There’s no reason that the Golden Rule should stop at the threshold of politics; in fact, our faiths teach us precisely the opposite. Yet one can easily look at Washington today as two opposing armies, a red one and a blue one, are at a complete standstill, hurling insults at each other and accomplishing almost nothing.
Can we do anything about it? We can, and we already know what that is. As the Bible relates, “what I am commanding you today is not too difficult for you or beyond your reach. … [It] is very near you; it is in your mouth and in your heart” Deuteronomy 30:11, 14. Also, “The word is near you; it is in your mouth and in your heart ” Romans 10:8.

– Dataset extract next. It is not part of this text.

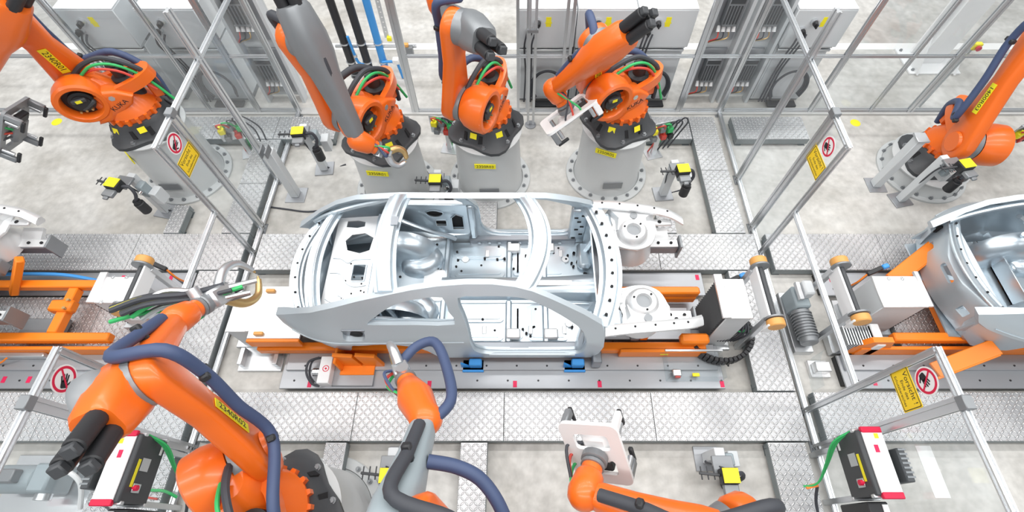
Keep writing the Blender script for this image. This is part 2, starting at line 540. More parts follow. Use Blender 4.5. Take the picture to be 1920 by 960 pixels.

Since my dad’s death, people have kept coming up to say how much they miss him, how sorely his voice is needed at this most fractious moment. We deeply appreciate the esteem with which people held him, but really there was no great secret to what was special about my dad. In a nasty business, he managed to live by the Golden Rule. If he did it, we all can. It’s in our mouths and in our hearts — right now.